## Supplied data
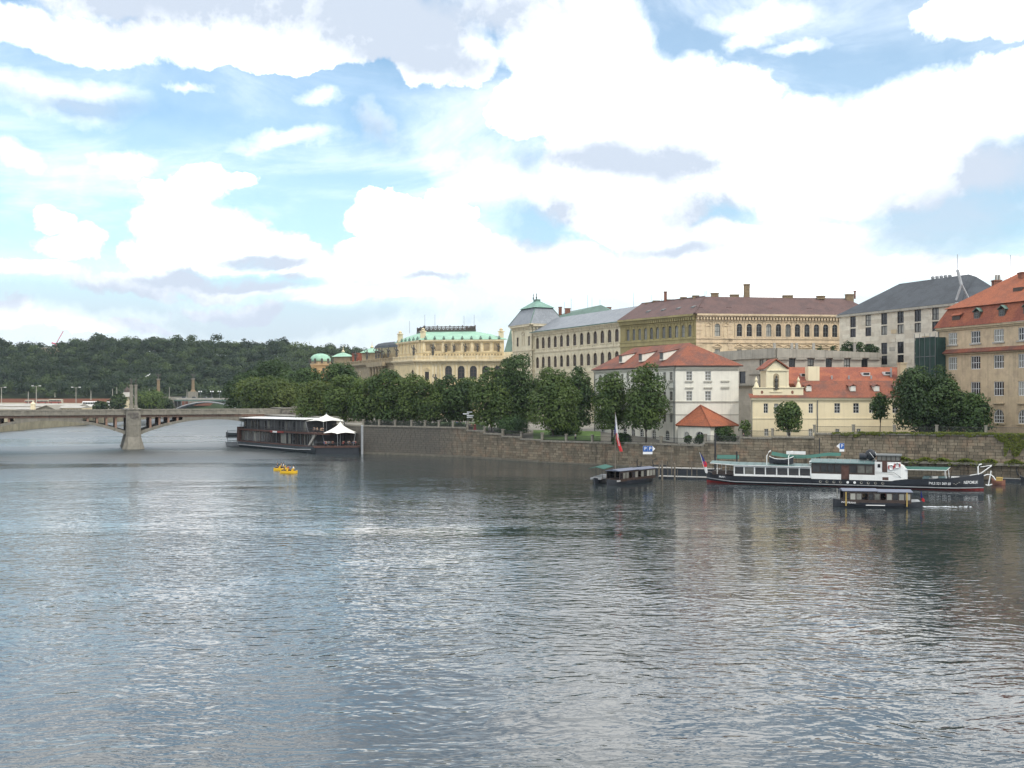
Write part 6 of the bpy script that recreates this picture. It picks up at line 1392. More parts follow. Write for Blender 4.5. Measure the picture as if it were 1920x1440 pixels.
for (i, s0, s1) in ((14, 5, seg(14).L), (15, 0, 9.5), (15, 10.5, seg(15).L)):
    F = seg(i); n = int((s1 - s0) * 190); a = rs.uniform(s0, s1, n); d = rs.uniform(0, 1.0, n); z = 3.05 + rs.uniform(0, .35, n) + .25 * np.sin(a * 1.7) - (d > .88) * rs.uniform(0, .6, n)
    p = np.array([F.pt(x, dd, zz) for x, dd, zz in zip(a, d, z)]); v, tt = leaves(p, np.tile([0, -.3, 1.0], (n, 1)), .28, i, rs.uniform(0, .9, n), .6); V.append(v); T.append(tt)
tag(link('moss', leafmesh('moss', np.concatenate(V), np.concatenate(T), 'leaf_moss')), kind='stuff')

# ================================================================== PEOPLE
stand = [((0, 0, .93), .14, .8), ((0, 0, 1.15), .13, .8), ((0, 0, 1.38), .17, .7), ((0, 0, 1.5), .06), ((0, 0, 1.62), .095), ((0, -.01, 1.72), .085),
         ((.1, 0, .88), .09), ((.12, -.03, .48), .065), ((.12, .03, .08), .045), ((.12, -.12, .04), .035), ((-.1, 0, .88), .09), ((-.13, .05, .48), .065), ((-.13, .12, .08), .045), ((-.13, -.02, .04), .035),
         ((.2, 0, 1.4), .06), ((.26, .04, 1.12), .042), ((.27, -.08, .88), .03), ((.27, -.12, .8), .025), ((-.2, 0, 1.4), .06), ((-.26, -.02, 1.12), .042), ((-.27, -.12, .9), .03), ((-.27, -.16, .82), .025)]
se = [(0, 1), (1, 2), (2, 3), (3, 4), (4, 5), (0, 6), (6, 7), (7, 8), (8, 9), (0, 10), (10, 11), (11, 12), (12, 13), (2, 14), (14, 15), (15, 16), (16, 17), (2, 18), (18, 19), (19, 20), (20, 21)]
sit = list(stand)
for k, q in {7: (.12, -.42, .86), 8: (.12, -.5, .46), 9: (.12, -.62, .42), 11: (-.12, -.42, .86), 12: (-.12, -.5, .46), 13: (-.12, -.62, .42), 16: (.2, -.26, 1.08), 17: (.16, -.34, 1.08), 20: (-.2, -.26, 1.08), 21: (-.16, -.34, 1.08)}.items(): sit[k] = (q,) + tuple(stand[k][1:])
def sub(js, keep, grow):
    m_ = {k: i for i, k in enumerate(keep)}; return [((js[k][0]), js[k][1] + grow) + tuple(js[k][2:]) for k in keep], [(m_[a], m_[b]) for a, b in se if a in m_ and b in m_]
PM = {}
for nm, js in (('stand', stand), ('sit', sit)):
    PM[nm] = (skinmesh('body', js, se, 'skin'), skinmesh('trousers', *sub(js, [0, 6, 7, 8, 10, 11, 12], .014), 'cloth_dark'), {c: skinmesh('shirt', *sub(js, [0, 1, 2, 14, 15, 18, 19], .018), c) for c in ('cloth_white', 'cloth_red', 'cloth_blue', 'cloth_dark', 'cloth_tan')})
hairm = MB().lathe([(.05, -.1), (.105, -.02), (.105, .06), (.07, .12), (.01, .14)], (0, .015, 1.68), 8).mesh('hair', 'hair', True)
def person(x, y, z, rz, pose, shirt, label, grp):
    t = thing('person', label, 'person', (x, y, z), rz, grp); b, tr, sh_ = PM[pose]
    link('body', b, t); link('trousers', tr, t); link('shirt', sh_[shirt], t); link('hair', hairm, t); return t

# ================================================================== BOATS
def hull_mesh(L, W, zk, prof, n=26, zsp=None, stem=.12, flat_stern=False, y0=0.0):
    """prof(t) -> (half width factor, deck height); returns rings for a hull along +x from 0 to L, near side at y=-W/2"""
    rings = []
    for i in range(n + 1):
        t = i / n; hw, dz = prof(t); hw *= W / 2; x = L * t
        zz = .02 if zsp is None else zsp(t)
        rings.append([(x, -hw, dz), (x, -hw * .97, dz * .5), (x, -hw * .88, zz), (x, -hw * .6, zk), (x, hw * .6, zk), (x, hw * .88, zz), (x, hw * .97, dz * .5), (x, hw, dz)])
    return rings
def hull_build(rings, par, mat_up, mat_lo, zsplit_idx=2, name='hull'):
    up, lo = MB(), MB(); n = len(rings)
    for i in range(n - 1):
        a, b = rings[i], rings[i + 1]
        for k in range(7):
            tgt = lo if k in (2, 3, 4) else up; tgt.poly([a[k], a[k + 1], b[k + 1], b[k]])
        up.poly([a[0], b[0], b[7], a[7]])
    for r in (rings[0], rings[-1]):
        up.poly([r[0], r[1], r[2], r[5], r[6], r[7]]); lo.poly([r[2], r[3], r[4], r[5]])
    return up.build(name, mat_up, par, local=True), lo.build('keel', mat_lo, par, local=True)
def boat_root(name, label, pxa, Da, pxb, Db, W, cat='boat', grp=None):
    a, b = P2(pxa, Da), P2(pxb, Db); u = (b - a); L = u.length; rot = math.atan2(u.y, u.x); nrm = Vector((-u.y, u.x)) / L
    c = a + nrm * W / 2; return thing(name, label, cat, (c.x, c.y, 0), rot, grp), L
# --- steamer
ST, L = boat_root('steamer', 'long black and white river steamer with teal roof and white bow lettering', 1320, 166.5, 1847, 151.6, 5.6, 'ship')
W_ = 5.6
def sprof(t):
    hw = min(1, (t / .10) ** .55) if t < .10 else (1 if t < .86 else max(.06, 1 - ((t - .86) / .14) ** 1.8)); hw = max(hw, .12)
    dz = 1.18 + .55 * max(0, (.12 - t) / .12) ** 1.3 + (0 if t < .66 else .32 * min(1, (t - .66) / .03)) + .95 * max(0, (t - .72) / .28) ** 2
    return hw, dz
hull_build(hull_mesh(L, W_, -.5, sprof, 60, zsp=lambda t: .04 + .26 * max(0, (t - .72) / .28) + .3 * max(0, (.16 - t) / .16)), ST, 'hull_black', 'hull_red')
def sx_(px):   # station along the hull for a photo column, near side
    a, b = P2(1320, 166.5), P2(1847, 151.6); return Fac(a, b).s_at(px)
yn = -W_ / 2
mb = MB(); N = 60
for i in range(N):      # rubbing strake
    t0, t1 = i / N, (i + 1) / N; h0, h1 = sprof(t0)[0] * yn, sprof(t1)[0] * yn; z0 = .32 + .35 * max(0, (.12 - t0) / .12); z1 = .32 + .35 * max(0, (.12 - t1) / .12)
    mb.hexa([(L * t0, h0 - .07, z0), (L * t1, h1 - .07, z1), (L * t1, h1 + .05, z1), (L * t0, h0 + .05, z0), (L * t0, h0 - .07, z0 + .12), (L * t1, h1 - .07, z1 + .12), (L * t1, h1 + .05, z1 + .12), (L * t0, h0 + .05, z0 + .12)])
mb.build('rubbing_strake', 'boat_grey', ST, local=True)
xa, xb = sx_(1376.5), sx_(1521)
# aft saloon: seven big windows
MB().box(xa, xb, yn + .12, -yn - .12, 1.3, 1.62).build('saloon_sill', 'boat_white', ST, local=True)
MB().box(xa, xb, yn + .12, -yn - .12, 2.78, 2.95).build('saloon_head', 'boat_white', ST, local=True)
pp = [1376.5, 1395, 1414.5, 1435, 1456, 1477.5, 1498.5, 1520]
for p in pp: x = sx_(p); MB().box(x - .09, x + .09, yn + .10, yn + .26, 1.3, 2.95).build('window_post', 'boat_white', ST, local=True); MB().box(x - .09, x + .09, -yn - .26, -yn - .10, 1.3, 2.95).build('window_post', 'boat_white', ST, local=True)
for k in range(7):
    x0, x1 = sx_(pp[k]) + .1, sx_(pp[k + 1]) - .1; MB().box(x0, x1, yn + .2, yn + .22, 1.63, 2.77).build('window_pane', 'glass_curtain' if k == 1 else 'glass_dark', ST, local=True); MB().box(x0 + .2, x1 - .2, yn + .195, yn + .199, 1.95, 2.0).build('window_rail', 'boat_brown', ST, local=True)
MB().box(xa + .2, xb, -yn - .24, -yn - .22, 1.63, 2.77).build('window_pane', 'glass_dark', ST, local=True)
x00 = sx_(1330)
MB().add([(x00, yn + .6, 3.2), (xa, yn - .05, 2.98), (xb, yn - .05, 2.98), (xb, -yn + .05, 2.98), (xa, -yn + .05, 2.98), (x00, -yn - .6, 3.2), (x00, yn + .6, 3.32), (xa, yn - .05, 3.1), (xb, yn - .05, 3.1), (xb, -yn + .05, 3.1), (xa, -yn + .05, 3.1), (x00, -yn - .6, 3.32), (x00, 0, 3.55), (xa, 0, 3.42), (xb, 0, 3.38)],
    [(5, 4, 3, 2, 1, 0), (0, 1, 7, 6), (1, 2, 8, 7), (2, 3, 9, 8), (3, 4, 10, 9), (4, 5, 11, 10), (5, 0, 6, 12, 11), (6, 7, 13, 12), (7, 8, 14, 13), (11, 12, 13, 10), (10, 13, 14, 9), (8, 9, 14)]).build('saloon_roof', 'teal_roof', ST, local=True)
mb = MB(); mb.tube([(x00, yn + .58, 3.26), (xa, yn - .07, 3.04), (xb, yn - .07, 3.04)], .05, 5); mb.build('roof_edge', 'boat_white', ST, local=True)
for k in range(12): x = x00 + .8 + (xb - x00 - 1) * k / 12; mb = MB(); mb.tube([(x, yn + .1, 3.18), (x, 0, 3.47)], .03, 4); mb.build('roof_seam', 'frame_grey', ST, local=True)
for x in (x00 + 1.2, x00 + 2.6): 
    for yy in (yn + .5, -yn - .5): mb = MB(); mb.tube([(x, yy, 1.5), (x, yy, 3.1)], .05, 5); mb.build('stanchion', 'boat_white', ST, local=True)
MB().box(x00 + .3, xa - .3, yn + .9, -yn - .9, 1.35, 1.9).build('aft_bench', 'boat_brown', ST, local=True)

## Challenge
Give again, exactly, the lines from the start of the data through the one holding "np.concatenate(T), 'leaf_moss')), kind='stuff')"; omit the pictures.

## Task response
Write part 6 of the bpy script that recreates this picture. It picks up at line 1392. More parts follow. Write for Blender 4.5. Measure the picture as if it were 1920x1440 pixels.
for (i, s0, s1) in ((14, 5, seg(14).L), (15, 0, 9.5), (15, 10.5, seg(15).L)):
    F = seg(i); n = int((s1 - s0) * 190); a = rs.uniform(s0, s1, n); d = rs.uniform(0, 1.0, n); z = 3.05 + rs.uniform(0, .35, n) + .25 * np.sin(a * 1.7) - (d > .88) * rs.uniform(0, .6, n)
    p = np.array([F.pt(x, dd, zz) for x, dd, zz in zip(a, d, z)]); v, tt = leaves(p, np.tile([0, -.3, 1.0], (n, 1)), .28, i, rs.uniform(0, .9, n), .6); V.append(v); T.append(tt)
tag(link('moss', leafmesh('moss', np.concatenate(V), np.concatenate(T), 'leaf_moss')), kind='stuff')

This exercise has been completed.